Supplied material:
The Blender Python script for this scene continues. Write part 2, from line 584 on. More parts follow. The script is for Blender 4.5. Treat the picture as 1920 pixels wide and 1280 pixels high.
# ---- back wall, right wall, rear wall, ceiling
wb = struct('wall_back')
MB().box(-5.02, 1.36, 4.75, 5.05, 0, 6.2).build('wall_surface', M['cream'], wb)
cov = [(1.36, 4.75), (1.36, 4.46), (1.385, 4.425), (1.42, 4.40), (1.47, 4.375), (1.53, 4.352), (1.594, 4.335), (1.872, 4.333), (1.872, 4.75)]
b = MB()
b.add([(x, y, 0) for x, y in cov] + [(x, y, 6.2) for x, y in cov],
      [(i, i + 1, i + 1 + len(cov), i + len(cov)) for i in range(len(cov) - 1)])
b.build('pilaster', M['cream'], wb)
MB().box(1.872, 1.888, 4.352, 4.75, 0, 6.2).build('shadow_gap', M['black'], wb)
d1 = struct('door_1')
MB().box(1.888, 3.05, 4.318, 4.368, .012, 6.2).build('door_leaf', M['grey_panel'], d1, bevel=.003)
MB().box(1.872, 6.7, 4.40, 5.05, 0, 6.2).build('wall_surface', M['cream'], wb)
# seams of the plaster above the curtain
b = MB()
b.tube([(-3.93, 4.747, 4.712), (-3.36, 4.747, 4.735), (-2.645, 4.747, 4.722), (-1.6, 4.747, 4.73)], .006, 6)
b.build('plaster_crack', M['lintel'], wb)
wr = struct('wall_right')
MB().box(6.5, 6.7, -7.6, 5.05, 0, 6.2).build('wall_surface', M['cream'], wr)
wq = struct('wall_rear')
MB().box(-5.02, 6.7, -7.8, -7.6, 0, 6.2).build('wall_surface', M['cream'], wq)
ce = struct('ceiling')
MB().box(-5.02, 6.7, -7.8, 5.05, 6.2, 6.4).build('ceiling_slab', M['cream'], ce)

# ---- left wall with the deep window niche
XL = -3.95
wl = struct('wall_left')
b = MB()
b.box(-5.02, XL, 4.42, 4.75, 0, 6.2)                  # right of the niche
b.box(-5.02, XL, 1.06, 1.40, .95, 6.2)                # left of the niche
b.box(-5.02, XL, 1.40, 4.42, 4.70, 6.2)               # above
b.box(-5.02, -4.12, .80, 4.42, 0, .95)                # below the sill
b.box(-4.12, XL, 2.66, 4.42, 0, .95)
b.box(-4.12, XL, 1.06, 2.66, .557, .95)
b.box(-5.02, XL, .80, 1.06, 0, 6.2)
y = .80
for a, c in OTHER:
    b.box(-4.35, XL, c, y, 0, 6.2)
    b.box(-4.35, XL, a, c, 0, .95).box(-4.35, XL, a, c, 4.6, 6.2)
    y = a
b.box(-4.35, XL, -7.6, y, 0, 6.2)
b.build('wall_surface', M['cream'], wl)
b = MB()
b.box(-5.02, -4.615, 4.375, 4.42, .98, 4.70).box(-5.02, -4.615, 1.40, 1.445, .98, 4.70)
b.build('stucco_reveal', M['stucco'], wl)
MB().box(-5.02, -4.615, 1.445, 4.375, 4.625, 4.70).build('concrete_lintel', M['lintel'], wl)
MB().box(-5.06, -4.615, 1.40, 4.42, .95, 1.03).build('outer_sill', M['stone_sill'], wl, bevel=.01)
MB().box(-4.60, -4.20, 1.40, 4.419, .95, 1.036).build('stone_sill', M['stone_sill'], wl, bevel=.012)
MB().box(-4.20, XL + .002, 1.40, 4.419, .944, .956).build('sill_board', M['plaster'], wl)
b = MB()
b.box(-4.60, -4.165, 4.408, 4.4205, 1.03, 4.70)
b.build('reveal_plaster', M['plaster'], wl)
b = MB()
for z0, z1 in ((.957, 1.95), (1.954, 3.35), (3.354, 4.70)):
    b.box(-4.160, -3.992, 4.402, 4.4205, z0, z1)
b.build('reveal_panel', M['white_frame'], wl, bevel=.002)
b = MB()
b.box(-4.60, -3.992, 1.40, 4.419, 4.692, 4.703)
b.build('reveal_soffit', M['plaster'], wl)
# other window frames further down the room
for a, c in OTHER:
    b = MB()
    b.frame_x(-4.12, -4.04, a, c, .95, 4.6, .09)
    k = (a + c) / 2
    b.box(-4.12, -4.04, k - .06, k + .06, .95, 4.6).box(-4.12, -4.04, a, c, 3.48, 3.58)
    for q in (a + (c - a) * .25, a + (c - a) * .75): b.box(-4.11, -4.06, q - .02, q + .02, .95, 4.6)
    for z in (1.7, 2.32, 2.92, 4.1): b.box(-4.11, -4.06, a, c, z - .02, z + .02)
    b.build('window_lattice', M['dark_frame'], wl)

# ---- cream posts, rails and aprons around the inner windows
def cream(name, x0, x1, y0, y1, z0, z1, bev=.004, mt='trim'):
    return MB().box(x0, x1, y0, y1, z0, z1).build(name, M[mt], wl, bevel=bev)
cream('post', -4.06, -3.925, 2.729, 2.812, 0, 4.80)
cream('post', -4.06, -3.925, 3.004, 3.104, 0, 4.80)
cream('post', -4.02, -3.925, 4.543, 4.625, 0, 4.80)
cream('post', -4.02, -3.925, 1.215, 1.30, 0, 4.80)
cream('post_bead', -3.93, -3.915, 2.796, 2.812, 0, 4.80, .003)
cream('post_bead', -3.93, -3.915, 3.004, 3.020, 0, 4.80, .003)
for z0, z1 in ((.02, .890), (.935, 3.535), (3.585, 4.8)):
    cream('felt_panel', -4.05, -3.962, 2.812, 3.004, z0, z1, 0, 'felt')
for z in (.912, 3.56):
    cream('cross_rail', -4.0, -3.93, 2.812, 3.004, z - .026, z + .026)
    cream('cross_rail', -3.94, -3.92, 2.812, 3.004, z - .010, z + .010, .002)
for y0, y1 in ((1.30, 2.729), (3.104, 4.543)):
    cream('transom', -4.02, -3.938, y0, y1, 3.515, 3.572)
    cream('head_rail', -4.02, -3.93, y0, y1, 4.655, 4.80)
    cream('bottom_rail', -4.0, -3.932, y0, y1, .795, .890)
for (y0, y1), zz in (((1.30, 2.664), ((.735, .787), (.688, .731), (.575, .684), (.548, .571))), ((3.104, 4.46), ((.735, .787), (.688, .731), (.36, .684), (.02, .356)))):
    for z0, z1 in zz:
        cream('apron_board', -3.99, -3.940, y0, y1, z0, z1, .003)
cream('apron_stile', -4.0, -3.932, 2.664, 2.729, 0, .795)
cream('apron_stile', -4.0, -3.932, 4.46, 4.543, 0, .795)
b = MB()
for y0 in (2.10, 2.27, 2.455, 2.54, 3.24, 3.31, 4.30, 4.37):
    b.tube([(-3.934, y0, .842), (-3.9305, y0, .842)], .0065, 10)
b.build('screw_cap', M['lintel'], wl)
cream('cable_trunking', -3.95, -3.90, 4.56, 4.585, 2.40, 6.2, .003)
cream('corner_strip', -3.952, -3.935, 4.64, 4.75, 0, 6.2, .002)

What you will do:
Repeat the data in its entirety, character for character.

Full output:
The Blender Python script for this scene continues. Write part 2, from line 584 on. More parts follow. The script is for Blender 4.5. Treat the picture as 1920 pixels wide and 1280 pixels high.
# ---- back wall, right wall, rear wall, ceiling
wb = struct('wall_back')
MB().box(-5.02, 1.36, 4.75, 5.05, 0, 6.2).build('wall_surface', M['cream'], wb)
cov = [(1.36, 4.75), (1.36, 4.46), (1.385, 4.425), (1.42, 4.40), (1.47, 4.375), (1.53, 4.352), (1.594, 4.335), (1.872, 4.333), (1.872, 4.75)]
b = MB()
b.add([(x, y, 0) for x, y in cov] + [(x, y, 6.2) for x, y in cov],
      [(i, i + 1, i + 1 + len(cov), i + len(cov)) for i in range(len(cov) - 1)])
b.build('pilaster', M['cream'], wb)
MB().box(1.872, 1.888, 4.352, 4.75, 0, 6.2).build('shadow_gap', M['black'], wb)
d1 = struct('door_1')
MB().box(1.888, 3.05, 4.318, 4.368, .012, 6.2).build('door_leaf', M['grey_panel'], d1, bevel=.003)
MB().box(1.872, 6.7, 4.40, 5.05, 0, 6.2).build('wall_surface', M['cream'], wb)
# seams of the plaster above the curtain
b = MB()
b.tube([(-3.93, 4.747, 4.712), (-3.36, 4.747, 4.735), (-2.645, 4.747, 4.722), (-1.6, 4.747, 4.73)], .006, 6)
b.build('plaster_crack', M['lintel'], wb)
wr = struct('wall_right')
MB().box(6.5, 6.7, -7.6, 5.05, 0, 6.2).build('wall_surface', M['cream'], wr)
wq = struct('wall_rear')
MB().box(-5.02, 6.7, -7.8, -7.6, 0, 6.2).build('wall_surface', M['cream'], wq)
ce = struct('ceiling')
MB().box(-5.02, 6.7, -7.8, 5.05, 6.2, 6.4).build('ceiling_slab', M['cream'], ce)

# ---- left wall with the deep window niche
XL = -3.95
wl = struct('wall_left')
b = MB()
b.box(-5.02, XL, 4.42, 4.75, 0, 6.2)                  # right of the niche
b.box(-5.02, XL, 1.06, 1.40, .95, 6.2)                # left of the niche
b.box(-5.02, XL, 1.40, 4.42, 4.70, 6.2)               # above
b.box(-5.02, -4.12, .80, 4.42, 0, .95)                # below the sill
b.box(-4.12, XL, 2.66, 4.42, 0, .95)
b.box(-4.12, XL, 1.06, 2.66, .557, .95)
b.box(-5.02, XL, .80, 1.06, 0, 6.2)
y = .80
for a, c in OTHER:
    b.box(-4.35, XL, c, y, 0, 6.2)
    b.box(-4.35, XL, a, c, 0, .95).box(-4.35, XL, a, c, 4.6, 6.2)
    y = a
b.box(-4.35, XL, -7.6, y, 0, 6.2)
b.build('wall_surface', M['cream'], wl)
b = MB()
b.box(-5.02, -4.615, 4.375, 4.42, .98, 4.70).box(-5.02, -4.615, 1.40, 1.445, .98, 4.70)
b.build('stucco_reveal', M['stucco'], wl)
MB().box(-5.02, -4.615, 1.445, 4.375, 4.625, 4.70).build('concrete_lintel', M['lintel'], wl)
MB().box(-5.06, -4.615, 1.40, 4.42, .95, 1.03).build('outer_sill', M['stone_sill'], wl, bevel=.01)
MB().box(-4.60, -4.20, 1.40, 4.419, .95, 1.036).build('stone_sill', M['stone_sill'], wl, bevel=.012)
MB().box(-4.20, XL + .002, 1.40, 4.419, .944, .956).build('sill_board', M['plaster'], wl)
b = MB()
b.box(-4.60, -4.165, 4.408, 4.4205, 1.03, 4.70)
b.build('reveal_plaster', M['plaster'], wl)
b = MB()
for z0, z1 in ((.957, 1.95), (1.954, 3.35), (3.354, 4.70)):
    b.box(-4.160, -3.992, 4.402, 4.4205, z0, z1)
b.build('reveal_panel', M['white_frame'], wl, bevel=.002)
b = MB()
b.box(-4.60, -3.992, 1.40, 4.419, 4.692, 4.703)
b.build('reveal_soffit', M['plaster'], wl)
# other window frames further down the room
for a, c in OTHER:
    b = MB()
    b.frame_x(-4.12, -4.04, a, c, .95, 4.6, .09)
    k = (a + c) / 2
    b.box(-4.12, -4.04, k - .06, k + .06, .95, 4.6).box(-4.12, -4.04, a, c, 3.48, 3.58)
    for q in (a + (c - a) * .25, a + (c - a) * .75): b.box(-4.11, -4.06, q - .02, q + .02, .95, 4.6)
    for z in (1.7, 2.32, 2.92, 4.1): b.box(-4.11, -4.06, a, c, z - .02, z + .02)
    b.build('window_lattice', M['dark_frame'], wl)

# ---- cream posts, rails and aprons around the inner windows
def cream(name, x0, x1, y0, y1, z0, z1, bev=.004, mt='trim'):
    return MB().box(x0, x1, y0, y1, z0, z1).build(name, M[mt], wl, bevel=bev)
cream('post', -4.06, -3.925, 2.729, 2.812, 0, 4.80)
cream('post', -4.06, -3.925, 3.004, 3.104, 0, 4.80)
cream('post', -4.02, -3.925, 4.543, 4.625, 0, 4.80)
cream('post', -4.02, -3.925, 1.215, 1.30, 0, 4.80)
cream('post_bead', -3.93, -3.915, 2.796, 2.812, 0, 4.80, .003)
cream('post_bead', -3.93, -3.915, 3.004, 3.020, 0, 4.80, .003)
for z0, z1 in ((.02, .890), (.935, 3.535), (3.585, 4.8)):
    cream('felt_panel', -4.05, -3.962, 2.812, 3.004, z0, z1, 0, 'felt')
for z in (.912, 3.56):
    cream('cross_rail', -4.0, -3.93, 2.812, 3.004, z - .026, z + .026)
    cream('cross_rail', -3.94, -3.92, 2.812, 3.004, z - .010, z + .010, .002)
for y0, y1 in ((1.30, 2.729), (3.104, 4.543)):
    cream('transom', -4.02, -3.938, y0, y1, 3.515, 3.572)
    cream('head_rail', -4.02, -3.93, y0, y1, 4.655, 4.80)
    cream('bottom_rail', -4.0, -3.932, y0, y1, .795, .890)
for (y0, y1), zz in (((1.30, 2.664), ((.735, .787), (.688, .731), (.575, .684), (.548, .571))), ((3.104, 4.46), ((.735, .787), (.688, .731), (.36, .684), (.02, .356)))):
    for z0, z1 in zz:
        cream('apron_board', -3.99, -3.940, y0, y1, z0, z1, .003)
cream('apron_stile', -4.0, -3.932, 2.664, 2.729, 0, .795)
cream('apron_stile', -4.0, -3.932, 4.46, 4.543, 0, .795)
b = MB()
for y0 in (2.10, 2.27, 2.455, 2.54, 3.24, 3.31, 4.30, 4.37):
    b.tube([(-3.934, y0, .842), (-3.9305, y0, .842)], .0065, 10)
b.build('screw_cap', M['lintel'], wl)
cream('cable_trunking', -3.95, -3.90, 4.56, 4.585, 2.40, 6.2, .003)
cream('corner_strip', -3.952, -3.935, 4.64, 4.75, 0, 6.2, .002)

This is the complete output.